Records
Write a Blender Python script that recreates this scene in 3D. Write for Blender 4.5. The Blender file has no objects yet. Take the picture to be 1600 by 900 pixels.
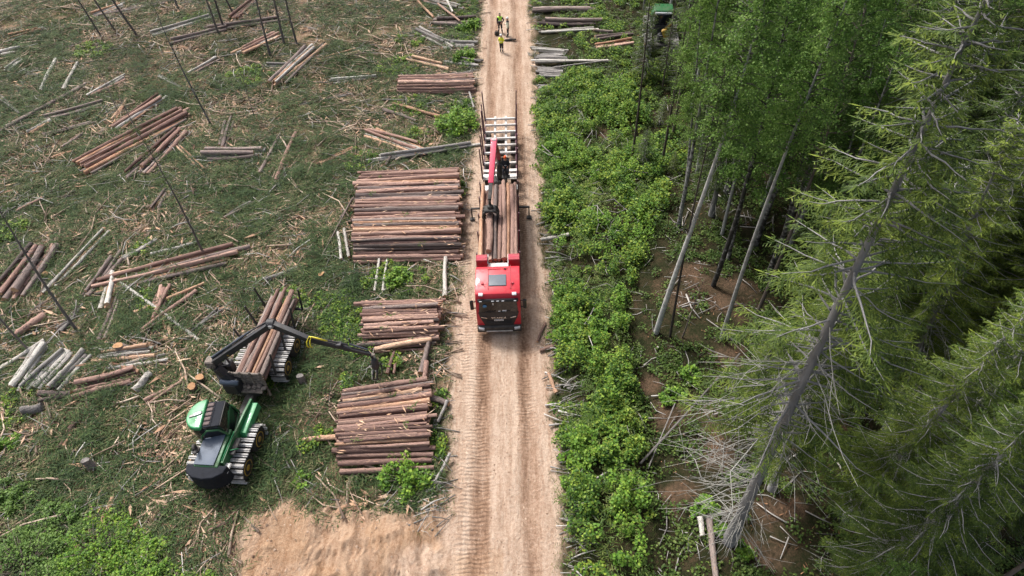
import bpy, math, random
import numpy as np
from mathutils import Matrix, Vector

random.seed(11)
RNG = np.random.default_rng(7)
scene = bpy.context.scene
COL = scene.collection
R = math.radians

# ---------------------------------------------------------------- camera
W_, H_, F_ = 1600.0, 900.0, 1001.0
CAM_H = 28.5
_n = np.array([50.0, -960.0, -1001.0]); _n /= np.linalg.norm(_n)
Zc = -_n
Yc = np.array([-12.0, 1044.0, -1001.0]); Yc -= Zc * Yc.dot(Zc); Yc /= np.linalg.norm(Yc)
Xc = np.cross(Yc, Zc)
M3 = np.array([Xc, Yc, Zc])            # camera -> world
CAM = np.array([0.0, 0.0, CAM_H])

def ray(u, v):
    return M3 @ np.array([u - W_ / 2, H_ / 2 - v, -F_])

def at(u, v, z=0.0):
    d = ray(u, v)
    return CAM + d * ((z - CAM[2]) / d[2])

CAM[0] = -at(788, 515)[0]

def to_px(p):
    c = M3.T @ (np.asarray(p, float) - CAM)
    return np.array([W_ / 2 + F_ * c[0] / -c[2], H_ / 2 - F_ * c[1] / -c[2]])

def to_px_many(P):
    c = (np.asarray(P, float) - CAM) @ M3
    dz = np.where(-c[:, 2] > 0.1, -c[:, 2], 0.1)
    return np.stack([W_ / 2 + F_ * c[:, 0] / dz, H_ / 2 - F_ * c[:, 1] / dz, -c[:, 2]], 1)

cam_data = bpy.data.cameras.new("camera")
cam_data.sensor_width = 36.0
cam_data.lens = 36.0 * F_ / W_
cam_data.clip_start = 0.1
cam_data.clip_end = 3000.0
cam = bpy.data.objects.new("camera", cam_data)
COL.objects.link(cam)
_m = Matrix([list(r) for r in M3]).to_4x4()
_m.translation = Vector(CAM)
cam.matrix_world = _m
scene.camera = cam

# ---------------------------------------------------------------- light
SUN_EL, SUN_AZ = 54.0, -42.0
world = bpy.data.worlds.new("World"); scene.world = world
world.use_nodes = True
wn = world.node_tree.nodes; wl = world.node_tree.links
sky = wn.new("ShaderNodeTexSky"); sky.sky_type = 'NISHITA'; sky.sun_disc = False
sky.sun_elevation = R(SUN_EL); sky.sun_rotation = R(SUN_AZ)
sky.air_density = 1.0; sky.dust_density = 6.0; sky.ozone_density = 0.6
hsv = wn.new("ShaderNodeHueSaturation"); hsv.inputs['Saturation'].default_value = 0.62
wl.new(sky.outputs[0], hsv.inputs['Color'])
wl.new(hsv.outputs[0], wn['Background'].inputs['Color'])
wn['Background'].inputs['Strength'].default_value = 0.105
sun_d = bpy.data.lights.new("sun", 'SUN'); sun_d.energy = 2.1; sun_d.angle = R(10); sun_d.color = (1.0, 0.975, 0.94)
sun = bpy.data.objects.new("sun", sun_d); COL.objects.link(sun)
_sd = Vector((math.sin(R(SUN_AZ)) * math.cos(R(SUN_EL)), math.cos(R(SUN_AZ)) * math.cos(R(SUN_EL)), math.sin(R(SUN_EL))))
sun.rotation_euler = (-_sd).to_track_quat('-Z', 'Y').to_euler()
sun.location = (-30, 20, 60)
scene.view_settings.view_transform = 'Standard'
scene.view_settings.look = 'None'
scene.view_settings.exposure = 0.95
scene.view_settings.gamma = 1.0
scene.render.engine = 'CYCLES'
scene.cycles.use_denoising = True
try:
    scene.cycles.denoiser = 'OPENIMAGEDENOISE'
except Exception:
    pass
scene.cycles.max_bounces = 5
scene.cycles.diffuse_bounces = 3
scene.cycles.glossy_bounces = 2
scene.cycles.transmission_bounces = 3
scene.cycles.transparent_max_bounces = 4
scene.cycles.caustics_reflective = False
scene.cycles.caustics_refractive = False

# ---------------------------------------------------------------- noise
def _hash(i, j, s):
    h = (i.astype(np.int64) * 374761393 + j.astype(np.int64) * 668265263 + s * 974634777) & 0xFFFFFFFF
    h = ((h ^ (h >> 13)) * 1274126177) & 0xFFFFFFFF
    h = h ^ (h >> 16)
    return (h & 0xFFFF) / 65535.0

def vn(x, y, s=0):
    x = np.asarray(x, float); y = np.asarray(y, float)
    i = np.floor(x); j = np.floor(y); fx = x - i; fy = y - j
    fx = fx * fx * (3 - 2 * fx); fy = fy * fy * (3 - 2 * fy)
    i = i.astype(np.int64); j = j.astype(np.int64)
    a = _hash(i, j, s); b = _hash(i + 1, j, s); c = _hash(i, j + 1, s); d = _hash(i + 1, j + 1, s)
    return (a * (1 - fx) + b * fx) * (1 - fy) + (c * (1 - fx) + d * fx) * fy

def fbm(x, y, s=0, o=3):
    r = 0; a = 0.5; t = 0
    for k in range(o):
        r = r + a * vn(x, y, s + k * 17); t += a; a *= 0.5; x = x * 2.03; y = y * 2.03
    return r / t

def sstep(a, b, x):
    t = np.clip((x - a) / (b - a), 0, 1)
    return t * t * (3 - 2 * t)

# ---------------------------------------------------------------- layout of the ground
def poly_px(pts):
    return np.array([at(u, v)[:2] for u, v in pts])

def inside(P, poly):
    x, y = P[:, 0], P[:, 1]
    r = np.zeros(len(P), bool)
    n = len(poly)
    for k in range(n):
        x0, y0 = poly[k]; x1, y1 = poly[(k + 1) % n]
        if y0 == y1: continue
        c = ((y0 > y) != (y1 > y)) & (x < (x1 - x0) * (y - y0) / (y1 - y0) + x0)
        r ^= c
    return r

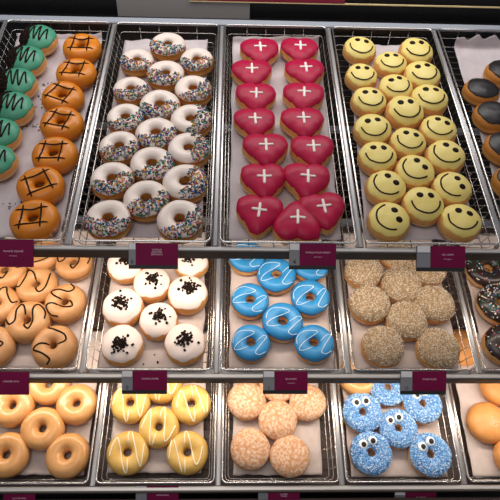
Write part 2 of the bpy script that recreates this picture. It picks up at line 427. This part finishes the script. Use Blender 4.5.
def heart_ol(th):
    # heart with its tip at -y
    a = th + PI/2; a = abs(((a+PI) % (2*PI))-PI)             # 0 at tip, pi at notch
    pts = [(0, 1.24), (.25, 1.10), (.5, .95), (.8, .86), (1.3, .93), (1.8, 1.08), (2.2, 1.16), (2.6, 1.06), (2.9, .90), (PI, .76)]
    for (a0, r0), (a1, r1) in zip(pts, pts[1:]):
        if a <= a1+1e-6:
            f = (a-a0)/(a1-a0); f = f*f*(3-2*f)*.5+f*.5; return r0+(r1-r0)*f
    return .76
def normal(sh, x, y):
    e = .0006; dx = (sh.z(x+e, y)-sh.z(x-e, y))/(2*e); dy = (sh.z(x, y+e)-sh.z(x, y-e))/(2*e)
    return Vector((-dx, -dy, 1)).normalized()
def scatter(sh, cnt, mats, size, seed, cond=lambda x, y, r: True, kind='rod', off=.0014, margin=.95, wts=None):
    rnd = random.Random(seed); g = MB(); RR = (sh.R+sh.rh if isinstance(sh, Ring) else sh.R*1.15); k = tries = 0
    while k < cnt and tries < cnt*40:
        tries += 1; x, y = rnd.uniform(-RR, RR), rnd.uniform(-RR, RR)
        if not sh.inside(x, y, margin) or not cond(x, y, rnd): continue
        nrm = normal(sh, x, y)
        if rnd.random() > .25+.75/max(nrm.z, .2)*.35: continue
        q = nrm.to_track_quat('Z', 'Y').to_matrix() @ Matrix.Rotation(rnd.uniform(0, 2*PI), 3, 'Z')
        c = Vector((x, y, sh.z(x, y, off))); m = rnd.choices(mats, wts)[0] if wts else rnd.choice(mats)
        if kind == 'rod':
            g.box(c + nrm*size*.18, (size, size*.36, size*.36), m, q @ Matrix.Rotation(rnd.uniform(-.3, .3), 3, 'Y'))
        elif kind == 'ball':
            r = size*rnd.uniform(.8, 1.15); vs = [c+nrm*r*.3+q @ Vector(p)*r for p in ((1,0,0), (0,1,0), (-1,0,0), (0,-1,0), (0,0,1), (0,0,-1))]
            g.add(vs, [(0,1,4), (1,2,4), (2,3,4), (3,0,4), (1,0,5), (2,1,5), (3,2,5), (0,3,5)], m)
        else:
            s3 = [size*rnd.uniform(.6, 1.3) for _ in range(3)]
            R3 = q @ Matrix.Rotation(rnd.uniform(0, 3), 3, 'X') @ Matrix.Rotation(rnd.uniform(0, 3), 3, 'Y')
            g.box(c+nrm*size*.3, s3, m, R3)
        k += 1
    return g
def smooth_path(P, sub=8):
    out = []; n = len(P)
    for i in range(n-1):
        p0, p1, p2, p3 = [Vector((*P[min(max(j, 0), n-1)], 0)) for j in (i-1, i, i+1, i+2)]
        for k in range(sub):
            t = k/sub
            out.append(.5*((2*p1)+(p2-p0)*t+(2*p0-5*p1+4*p2-p3)*t*t+(3*p1-3*p2+p3-p0)*t**3))
    out.append(Vector((*P[-1], 0))); return out
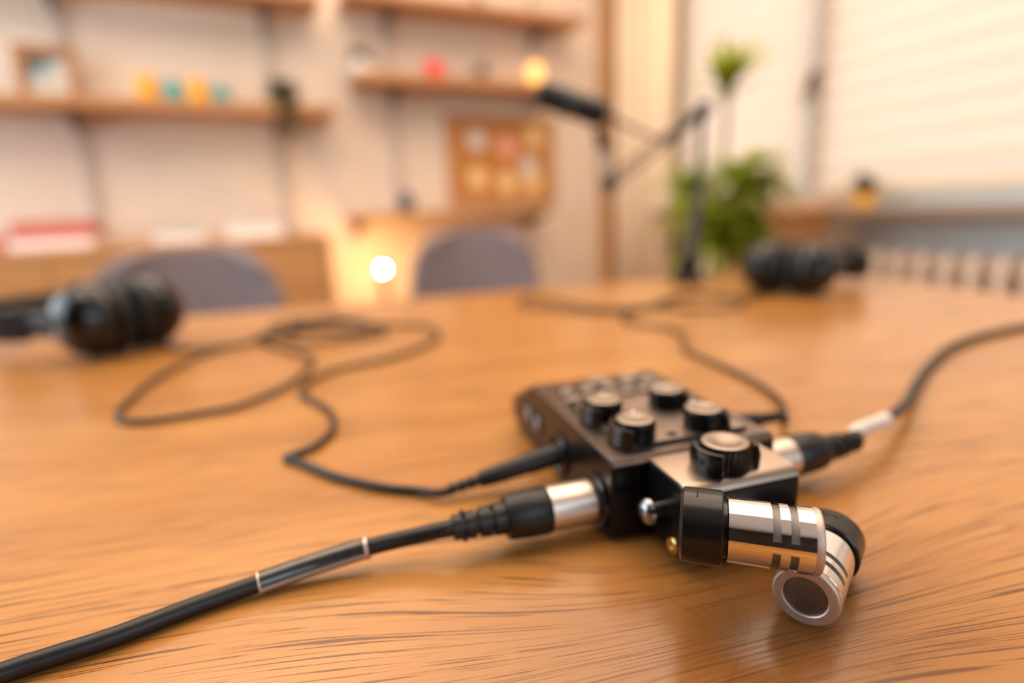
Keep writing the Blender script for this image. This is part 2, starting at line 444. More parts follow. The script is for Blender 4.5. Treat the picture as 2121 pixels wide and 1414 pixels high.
bm = newbm(); rbox(bm, SC-0.016, SC-0.004, 1.17, 1.20, 0.52, 0.60); cyl(bm, (SC-0.012, -1.185, 0.57), (SC-0.045, -1.185, 0.57), 0.009); sweep(bm, smooth_path([(SC-0.045, -1.185, 0.575), (SC-0.05, -1.18, 0.53), (SC-0.045, -1.172, 0.47)], 6), 0.009, 10)
onwin('window_handle', bm, M['bracket'])
bm = newbm(); rbox(bm, SC-0.20, SC+0.02, WT0-0.03, WT1+0.03, 0.064, 0.088); room('window_2', bm, M['sill'], bevel=0.004).name = 'trim_2'
bm = newbm(); rbox(bm, SC-0.206, SC-0.2003, WT0-0.03, WT1+0.03, 0.062, 0.0885); room('trim_3', bm, M['sill_edge'])
bm = newbm(); rbox(bm, SC-0.02, SC-0.001, 1.27, WT1, -0.10, 0.062); room('trim_4', bm, M['apron'], bevel=0.003)

# blinds (slatted, nearly closed, glowing with daylight)
def blind(t0, t1, label):
    b = thing('window_blind', label, 'blind', RP(SC-0.03, (t0+t1)/2, 0.142), RA)
    w = (t1-t0)/2
    bm = newbm(); z = 0.02; pitch = 0.085
    while z < WZ1-0.20:
        P0 = [(-0.018, z), (-0.006, z+0.03), (0.006, z+0.065), (0.016, z+0.098)]
        prof = [(x*1.0, zz) for x, zz in P0]
        va = [[bm.verts.new((px, yy, pz)) for px, pz in prof] for yy in (-w, w)]
        for i in range(3): bm.faces.new((va[0][i], va[0][i+1], va[1][i+1], va[1][i]))
        z += pitch
    obj('blind_slats', bm, M['blind'], b)
    bm = newbm(); box(bm, -0.012, 0.012, -w, w, 0.0, 0.018); obj('bottom_rail', bm, M['curtain'], b, bevel=0.003)
    return b
blind(WT0+0.03, 1.155, 'cream glowing slatted blind in the narrow left casement behind the leafy plant')
blind(1.255, WT1-0.03, 'wide cream glowing slatted blind in the right casement above the radiator')

# curtain in the corner
t = thing('curtain', 'cream floor-length curtain hanging in folds between wooden post and window', 'curtain', RP(SC-0.10, 0.28, FLOOR+0.02), RA)
bm = newbm(); prev = None; n = 60
for k in range(n+1):
    u = k/n; yy = 0.22-0.44*u; xx = 0.032*math.sin(u*2*PI*4.5)+0.010*math.sin(u*2*PI*11)
    cur = [bm.verts.new((xx, yy, 0)), bm.verts.new((xx*0.85, yy, 2.45))]
    if prev: bm.faces.new((prev[0], cur[0], cur[1], prev[1]))
    prev = cur
obj('curtain_cloth', bm, M['curtain'], t, solid=0.004)
bm = newbm(); cyl(bm, (0, -0.26, 2.47), (0, 0.26, 2.47), 0.012); obj('curtain_rod', bm, M['brass'], t)

# radiator under the window
t = thing('radiator', 'cream column radiator under the window sill', 'radiator', RP(SC-0.11, 1.36, FLOOR+0.08), RA)
bm = newbm(); RZ = -FLOOR-0.08-0.055
for k in range(16):
    y = -0.07*k
    for x in (-0.045, 0.0, 0.045): cyl(bm, (x, y, 0.02), (x, y, RZ-0.02), 0.017, seg=12)
    for zz in (0.03, RZ-0.022): sweep(bm, [(-0.05, y, zz), (0.05, y, zz)], 0.018, 12)
obj('radiator_columns', bm, M['radiator'], t)
for zz in (0.03, RZ-0.05):
    bm = newbm(); cyl(bm, (0, 0.03, zz), (0, -1.10, zz), 0.016); obj('radiator_pipe', bm, M['radiator'], t)
for y in (0, -0.98):
    for x in (-0.045, 0.045):
        bm = newbm(); cyl(bm, (x, y, -0.08), (x, y, 0.03), 0.0165); obj('radiator_foot', bm, M['radiator'], t)

# ------------------------------------------------------------------ wall rails, shelves, brackets
def rail(px, py, z0, z1, label):
    s, _ = bw(px, py)
    bm = newbm(); box(bm, -0.014, 0.014, -0.018, 0, z0, z1)
    for k in range(int((z1-z0)/0.05)): box(bm, -0.004, 0.004, -0.0185, -0.017, z0+0.02+k*0.05, z0+0.04+k*0.05)
    o = obj('wall_rail', bm, M['rail'], loc=RP(s, 0.0005, 0), rotz=RA)
    return tag(o, label, 'shelf rail', 'grey uprights that carry the wall shelves'), s
_, s1 = rail(160, 240, 0.02, 1.75, 'grey vertical metal wall rail behind the framed picture, leftmost of the rails')
_, s2 = rail(570, 240, 0.02, 1.75, 'grey vertical metal wall rail behind the trailing shelf plant')
_, s3 = rail(812, 240, 0.16, 1.75, 'grey vertical metal wall rail between white pot and cork board')
_, s4 = rail(1098, 70, 0.66, 1.75, 'grey vertical metal wall rail behind the yellow lantern, rightmost of the rails')
SHT = 0.034; SHD = 0.20
def shelf(sa, sb, z, ups, label, depth=SHD):
    t = thing('wall_shelf', label, 'shelf', RP((sa+sb)/2, 0.02, z), RA, 'wooden wall shelves on metal rails')
    w = (sb-sa)/2
    bm = newbm(); box(bm, -w, w, -depth, 0, 0, SHT); obj('shelf_board', bm, M['oak'], t, bevel=0.003)
    for u in ups:
        x = u-(sa+sb)/2
        bm = newbm(); prism(bm, [(0.0, -0.001), (-depth*0.85, -0.001), (-depth*0.85, -0.012), (-0.02, -0.055), (0.0, -0.06)], x-0.008, x+0.008)
        obj('shelf_bracket', bm, M['bracket'], t)
    return t
zA = 0.535; zB = 0.675; zC = 0.985; zD = 0.945
sA1 = bw(688, 235, 0.12)[0]; sB0 = bw(732, 180, 0.12)[0]; sB1 = bw(1135, 195, 0.12)[0]; sC1 = bw(1192, 40, 0.12)[0]
shelf(-0.95, sA1, zA, (s1, s2), 'long wooden wall shelf holding framed picture, mugs and trailing plant')
shelf(sB0, sB1, zB, (s3, s4), 'short wooden wall shelf with white pot, red mug and lit lantern')
shelf(sB0-0.02, sC1, zC, (s3, s4), 'topmost wooden shelf above the lantern shelf')
shelf(-0.95, bw(655, 0, 0.12)[0], zD, (s1, s2), 'upper left wooden shelf cut off by the top of the photo')

def on_shelf(px, zs, q, name, label, cat, group=None, py=190):
    s, _ = bw(px, py, q+0.0)
    return thing(name, label, cat, RP(s, q, zs+SHT+0.0005), RA, group)
# framed picture
t = on_shelf(98, zA, 0.10, 'picture_frame', 'wooden framed picture standing at the left of the long shelf', 'picture frame', py=150)
Mt = Matrix.Rotation(math.radians(-9), 4, 'X')
bm = newbm()
for a in ((-0.088, -0.058, 0, 0.185), (0.058, 0.088, 0, 0.185), (-0.058, 0.058, 0, 0.017), (-0.058, 0.058, 0.148, 0.185)):
    box(bm, a[0], a[1], -0.018, 0, a[2], a[3], Mt)
obj('frame_border', bm, M['frame_wood'], t, bevel=0.002)
k = NT('picture_print'); v = k.coord(); sx = k.n('ShaderNodeSeparateXYZ'); k.t.links.new(v, sx.inputs[0])
g = k.math('ADD', k.math('MULTIPLY', sx.outputs[2], -9.0), k.math('MULTIPLY', sx.outputs[0], 7.0)); g = k.math('ADD', g, k.math('MULTIPLY', k.noise(v, 22, 3), 1.0))
k.t.links.new(k.ramp(k.math('ADD', g, 0.95), [(0.0, (0.03, 0.027, 0.024)), (0.28, (0.06, 0.12, 0.13)), (0.5, (0.22, 0.30, 0.34)), (0.8, (0.46, 0.40, 0.33))]), k.b.inputs['Base Color']); k.b.inputs['Roughness'].default_value = 0.3
bm = newbm(); box(bm, -0.057, 0.057, -0.010, -0.004, 0.018, 0.147, Mt); obj('picture', bm, k.m, t)
# mugs
def mug_parts(t, m, r, h):
    bm = newbm(); lathe(bm, [(0, 0), (r*0.9, 0), (r, h*0.06), (r, h), (r*0.9, h), (r*0.88, h*0.1), (0, h*0.08)], None, 32); obj('mug_body', bm, m, t)
    bm = newbm(); sweep(bm, smooth_path([(r*0.95, 0, h*0.8), (r*1.5, 0, h*0.75), (r*1.55, 0, h*0.35), (r*0.95, 0, h*0.22)], 6), 0.006, 8); obj('mug_handle', bm, m, t)
for px, m, r, h, lab in ((304, 'yellow', 0.034, 0.096, 'yellow mug nearest the framed picture on the long shelf'), (357, 'teal', 0.028, 0.080, 'small teal mug between the two yellow mugs'),
                        (408, 'yellow', 0.033, 0.092, 'yellow mug standing between the two teal mugs'), (456, 'teal', 0.027, 0.074, 'small teal mug nearest the trailing plant')):
    t = on_shelf(px, zA, 0.11, 'mug', lab, 'mug', 'mugs in a row on the long shelf'); t.rotation_euler.z = RA+0.75; mug_parts(t, M[m], r, h)
# trailing plant
def leaf_strip(bm, p, d, L, W, droop, n=6):
    d = Vector(d).normalized(); side = d.cross(Vector((0, 0, 1)))
    if side.length < 1e-3: side = Vector((1, 0, 0))
    side.normalize(); p = Vector(p); prev = None; dd = d.copy()
    for k in range(n+1):
        u = k/n; w = W*math.sin(PI*min(1, 0.12+u*0.88))**0.8*(1 if u < 1 else 0)
        cur = [bm.verts.new(p-side*w), bm.verts.new(p-Vector((0, 0, w*0.25))), bm.verts.new(p+side*w)]
        if prev:
            bm.faces.new((prev[0], prev[1], cur[1], cur[0])); bm.faces.new((prev[1], prev[2], cur[2], cur[1]))
        prev = cur; p = p+dd*(L/n); dd = (dd+Vector((0, 0, -droop/n))).normalized()
t = on_shelf(585, zA, 0.12, 'trailing_plant', 'dark green trailing plant in a small pot on the long shelf', 'plant')
bm = newbm(); lathe(bm, [(0, 0), (0.03, 0), (0.04, 0.06), (0.036, 0.06), (0.03, 0.05), (0, 0.05)], None, 24); obj('pot', bm, M['stem'], t)
bm = newbm()
for k in range(110):
    a = random.uniform(0, 2*PI); e = random.uniform(-0.4, 1.2); L = random.uniform(0.05, 0.10)
    leaf_strip(bm, (0.015*math.cos(a), 0.015*math.sin(a), 0.055), (math.cos(a)*math.cos(e), math.sin(a)*math.cos(e)*0.8, math.sin(e)), L, 0.009, 1.6)
for k in range(45):
    x = random.uniform(-0.035, 0.035); leaf_strip(bm, (x, -0.105, random.uniform(-0.12, 0.04)), (random.uniform(-1, 1), -0.4, random.uniform(-1, .3)), 0.045, 0.008, 1.2)
obj('foliage', bm, M['leaf_dark'], t)
bm = newbm()
for x in (-0.02, 0.0, 0.02): sweep(bm, smooth_path([(x*0.5, 0, 0.05), (x, -0.06, 0.075), (x*1.2, -0.10, 0.03), (x*1.4, -0.105, -0.12)], 5), 0.0025, 6)
obj('vine', bm, M['leaf_dark'], t)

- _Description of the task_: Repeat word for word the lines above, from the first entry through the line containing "return np.array([W_ /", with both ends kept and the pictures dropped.

- _The response_:
Write a Blender Python script that recreates this scene in 3D. Write for Blender 4.5. The Blender file has no objects yet. Take the picture to be 1600 by 900 pixels.
import bpy, math, random
import numpy as np
from mathutils import Matrix, Vector

random.seed(11)
RNG = np.random.default_rng(7)
scene = bpy.context.scene
COL = scene.collection
R = math.radians

# ---------------------------------------------------------------- camera
W_, H_, F_ = 1600.0, 900.0, 1001.0
CAM_H = 28.5
_n = np.array([50.0, -960.0, -1001.0]); _n /= np.linalg.norm(_n)
Zc = -_n
Yc = np.array([-12.0, 1044.0, -1001.0]); Yc -= Zc * Yc.dot(Zc); Yc /= np.linalg.norm(Yc)
Xc = np.cross(Yc, Zc)
M3 = np.array([Xc, Yc, Zc])            # camera -> world
CAM = np.array([0.0, 0.0, CAM_H])

def ray(u, v):
    return M3 @ np.array([u - W_ / 2, H_ / 2 - v, -F_])

def at(u, v, z=0.0):
    d = ray(u, v)
    return CAM + d * ((z - CAM[2]) / d[2])

CAM[0] = -at(788, 515)[0]

def to_px(p):
    c = M3.T @ (np.asarray(p, float) - CAM)
    return np.array([W_ / 2 + F_ * c[0] / -c[2], H_ / 2 - F_ * c[1] / -c[2]])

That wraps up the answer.